Begin Data to use

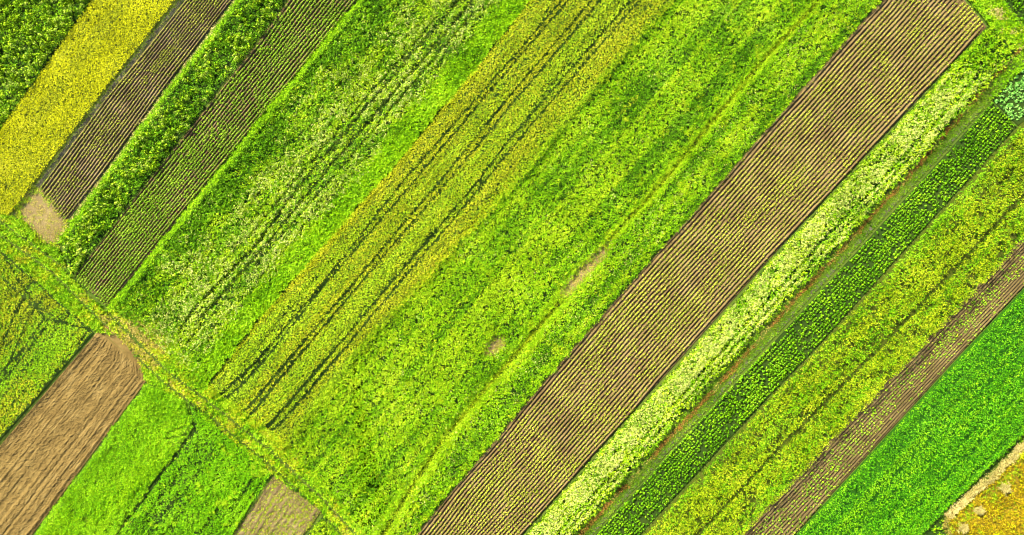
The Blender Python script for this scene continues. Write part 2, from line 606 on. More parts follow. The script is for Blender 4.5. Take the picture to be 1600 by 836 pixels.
# ================================================================ second row field
st5 = Strip(F5L, F5R)
ridges('soil_field', st5, 16, .24, SOIL, 'dark brown ridged soil under the strong green rows at left')
p, u, v, i = st5.rows(16, .30, .05)
k = (along(p, 9, 3, 71) + U(-.35, .35, len(p)) > .14) & ~((i == 0) & (rng.random(len(p)) < .6))
p = p[k]
crop('row_crop', [(row_plants(p, .24, .26, 12, .19, .19), G_ROW)], 'neat rows of green plants on dark soil left of the wild meadow strip', 'crop')
b5 = Strip(shift(F5R, 2), shift(F5R, 12, 1))
sheet('grass_bank', b5, UNDER_G, 'ground of the bright grass bank right of the dark row field', 'bank')
p, u, v = b5.scatter(24, .3)
crop('bank_grass', [(blades(world(p, .15), 5, .45, .10, (20, 70)), G_GRASS)],
     'bright green grass bank along the right side of the dark row field', 'grass')

# ================================================================ flowering meadow strip with ruts
st = Strip(F6L, F6R)
sheet('field_ground', st, UNDER, 'shade-toned ground under the white flowered meadow strip')
ruts6 = [[(790, -80), (701, 20), (477, 280), (400, 385), (300, 488), (280, 520)],
         [(800, -75), (713, 33), (510, 268), (415, 385), (312, 500)],
         [(690, 20), (468, 275), (390, 372)],
         [(740, 20), (535, 262), (400, 414), (295, 535)]]
p, u, v = st.scatter(4.0, .5)
k = keep_off(p, ruts6[:2], .42) & keep_off(p, ruts6[2:], .25)
p, u = p[k], u[k]
n = len(p)
f = fbm(p[:, 0] / 22, p[:, 1] / 22, 81)
g = along(p, 9, 2.5, 82)
dark_bias = np.clip(1 - u / .34, 0, 1) * .42 + np.clip((u - .82) / .1, 0, 1) * .15
t = .62 * f + .38 * g + .05 - dark_bias + U(-.22, .22, n) + np.exp(-((u - .48) / .17) ** 2) * .16 + np.exp(-((u - .74) / .09) ** 2) * .06
tall = (u < .82)
rr = np.where(tall, U(.25, .55, n), U(.2, .35, n))
h = np.where(tall, .35 + .55 * U(0, 1, n) + .25 * (u < .3), .3)
A, B, D, E = split(t, .31, .47, .63)
P = world(p)
parts = [(domes(P[i], rr[i], h[i], 13, .23), m) for i, m in ((A, G_DARK), (B, G_LUSH), (D, G_LIME), (E, G_PALE))]
# umbels
p2, u2, v2 = st.scatter(8.0, .5, .05, .86)
f2 = fbm(p2[:, 0] / 22, p2[:, 1] / 22, 81)
bias = np.exp(-((u2 - .45) / .2) ** 2) * .22 + .35 * np.exp(-(np.hypot(p2[:, 0] - 415, p2[:, 1] - 405) / 38) ** 2) + .25 * np.exp(-(np.hypot(p2[:, 0] - 640, p2[:, 1] - 150) / 30) ** 2) + np.exp(-((u2 - .74) / .09) ** 2) * .25
k = (f2 * .8 + bias + U(-.2, .2, len(p2)) > .66) & keep_off(p2, ruts6, .3)
p2 = p2[k]
parts.append((domes(world(p2, .55 + U(0, .4, len(p2))), .24, .14, 5, .135, .9), W_PALE))
parts.append((domes(world(p2[::7] + rng.normal(0, 2, p2[::7].shape), .8), .2, .1, 4, .13, .9), W_FLOW))
p3, u3, v3 = st.scatter(26, .5, .80, 1.0)
k = u3 + U(-.08, .08, len(p3)) > .83
p3 = p3[k]
q = fbm(p3[:, 0] / 16, p3[:, 1] / 16, 84) + U(-.2, .2, len(p3))
parts.append((domes(world(p3[::9]), U(.25, .5, len(p3[::9])), .5, 12, .22), G_LUSH))
parts.append((domes(world(p3[4::23]), U(.3, .55, len(p3[4::23])), .55, 12, .22), G_DARK))
A, B = split(q, .50)
parts += [(blades(world(p3[A], .1), 4, .5, .10, (25, 75)), G_LUSH), (blades(world(p3[B], .1), 4, .5, .10, (25, 75)), G_GRASS)]
uu, u4, v4 = st.scatter(9, .4, 0, .85)
kk = keep_off(uu, ruts6[:2], .36) & keep_off(uu, ruts6[2:], .22)
uu, u4 = uu[kk], u4[kk]
d4 = along(uu, 5, 1.5, 88) + U(-.2, .2, len(uu)) - .25 * np.clip(1 - u4 / .3, 0, 1)
for ii, m in zip(split(d4, .36, .54), (G_DARK, G_LUSH, G_LIME)):
    parts.append((blades(world(uu[ii], .15), 4, .4, .11, (15, 70), .15), m))
crop('flowering_meadow', parts, 'weedy meadow strip dotted with pale flowers and marked by wheel ruts, left of the wheat', 'meadow')
# grass in the ruts
pr = []
for l in ruts6:
    q = Strip(shift(l, -4), shift(l, 4)).scatter(10, .1)[0]
    pr.append(q)
pr = np.concatenate(pr)
crop('rut_grass', [(blades(world(pr), 4, .18, .06, (15, 60), .08, zj=.05), G_LIME)], 'short grass growing in the wheel ruts of the flowering strip', 'grass')

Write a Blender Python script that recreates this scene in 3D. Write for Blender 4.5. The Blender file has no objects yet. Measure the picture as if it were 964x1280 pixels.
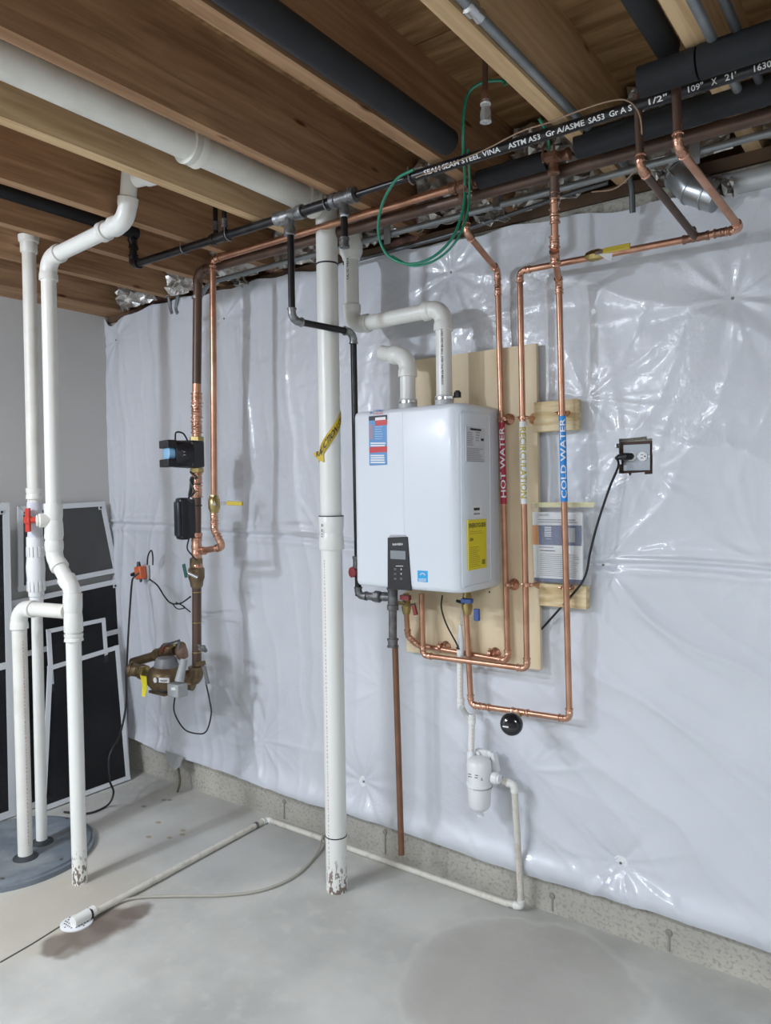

End Data to use

## Aim
Copy the entries exactly. Leave out the images.

## Full response
The Blender Python script for this scene continues. Write part 2, from line 606 on. More parts follow. The script is for Blender 4.5. Take the picture to be 1600 by 836 pixels.
# ================================================================ second row field
st5 = Strip(F5L, F5R)
ridges('soil_field', st5, 16, .24, SOIL, 'dark brown ridged soil under the strong green rows at left')
p, u, v, i = st5.rows(16, .30, .05)
k = (along(p, 9, 3, 71) + U(-.35, .35, len(p)) > .14) & ~((i == 0) & (rng.random(len(p)) < .6))
p = p[k]
crop('row_crop', [(row_plants(p, .24, .26, 12, .19, .19), G_ROW)], 'neat rows of green plants on dark soil left of the wild meadow strip', 'crop')
b5 = Strip(shift(F5R, 2), shift(F5R, 12, 1))
sheet('grass_bank', b5, UNDER_G, 'ground of the bright grass bank right of the dark row field', 'bank')
p, u, v = b5.scatter(24, .3)
crop('bank_grass', [(blades(world(p, .15), 5, .45, .10, (20, 70)), G_GRASS)],
     'bright green grass bank along the right side of the dark row field', 'grass')

# ================================================================ flowering meadow strip with ruts
st = Strip(F6L, F6R)
sheet('field_ground', st, UNDER, 'shade-toned ground under the white flowered meadow strip')
ruts6 = [[(790, -80), (701, 20), (477, 280), (400, 385), (300, 488), (280, 520)],
         [(800, -75), (713, 33), (510, 268), (415, 385), (312, 500)],
         [(690, 20), (468, 275), (390, 372)],
         [(740, 20), (535, 262), (400, 414), (295, 535)]]
p, u, v = st.scatter(4.0, .5)
k = keep_off(p, ruts6[:2], .42) & keep_off(p, ruts6[2:], .25)
p, u = p[k], u[k]
n = len(p)
f = fbm(p[:, 0] / 22, p[:, 1] / 22, 81)
g = along(p, 9, 2.5, 82)
dark_bias = np.clip(1 - u / .34, 0, 1) * .42 + np.clip((u - .82) / .1, 0, 1) * .15
t = .62 * f + .38 * g + .05 - dark_bias + U(-.22, .22, n) + np.exp(-((u - .48) / .17) ** 2) * .16 + np.exp(-((u - .74) / .09) ** 2) * .06
tall = (u < .82)
rr = np.where(tall, U(.25, .55, n), U(.2, .35, n))
h = np.where(tall, .35 + .55 * U(0, 1, n) + .25 * (u < .3), .3)
A, B, D, E = split(t, .31, .47, .63)
P = world(p)
parts = [(domes(P[i], rr[i], h[i], 13, .23), m) for i, m in ((A, G_DARK), (B, G_LUSH), (D, G_LIME), (E, G_PALE))]
# umbels
p2, u2, v2 = st.scatter(8.0, .5, .05, .86)
f2 = fbm(p2[:, 0] / 22, p2[:, 1] / 22, 81)
bias = np.exp(-((u2 - .45) / .2) ** 2) * .22 + .35 * np.exp(-(np.hypot(p2[:, 0] - 415, p2[:, 1] - 405) / 38) ** 2) + .25 * np.exp(-(np.hypot(p2[:, 0] - 640, p2[:, 1] - 150) / 30) ** 2) + np.exp(-((u2 - .74) / .09) ** 2) * .25
k = (f2 * .8 + bias + U(-.2, .2, len(p2)) > .66) & keep_off(p2, ruts6, .3)
p2 = p2[k]
parts.append((domes(world(p2, .55 + U(0, .4, len(p2))), .24, .14, 5, .135, .9), W_PALE))
parts.append((domes(world(p2[::7] + rng.normal(0, 2, p2[::7].shape), .8), .2, .1, 4, .13, .9), W_FLOW))
p3, u3, v3 = st.scatter(26, .5, .80, 1.0)
k = u3 + U(-.08, .08, len(p3)) > .83
p3 = p3[k]
q = fbm(p3[:, 0] / 16, p3[:, 1] / 16, 84) + U(-.2, .2, len(p3))
parts.append((domes(world(p3[::9]), U(.25, .5, len(p3[::9])), .5, 12, .22), G_LUSH))
parts.append((domes(world(p3[4::23]), U(.3, .55, len(p3[4::23])), .55, 12, .22), G_DARK))
A, B = split(q, .50)
parts += [(blades(world(p3[A], .1), 4, .5, .10, (25, 75)), G_LUSH), (blades(world(p3[B], .1), 4, .5, .10, (25, 75)), G_GRASS)]
uu, u4, v4 = st.scatter(9, .4, 0, .85)
kk = keep_off(uu, ruts6[:2], .36) & keep_off(uu, ruts6[2:], .22)
uu, u4 = uu[kk], u4[kk]
d4 = along(uu, 5, 1.5, 88) + U(-.2, .2, len(uu)) - .25 * np.clip(1 - u4 / .3, 0, 1)
for ii, m in zip(split(d4, .36, .54), (G_DARK, G_LUSH, G_LIME)):
    parts.append((blades(world(uu[ii], .15), 4, .4, .11, (15, 70), .15), m))
crop('flowering_meadow', parts, 'weedy meadow strip dotted with pale flowers and marked by wheel ruts, left of the wheat', 'meadow')
# grass in the ruts
pr = []
for l in ruts6:
    q = Strip(shift(l, -4), shift(l, 4)).scatter(10, .1)[0]
    pr.append(q)
pr = np.concatenate(pr)
crop('rut_grass', [(blades(world(pr), 4, .18, .06, (15, 60), .08, zj=.05), G_LIME)], 'short grass growing in the wheel ruts of the flowering strip', 'grass')

Write a Blender Python script that recreates this scene in 3D. Write for Blender 4.5. The Blender file has no objects yet. Measure the picture as if it were 964x1280 pixels.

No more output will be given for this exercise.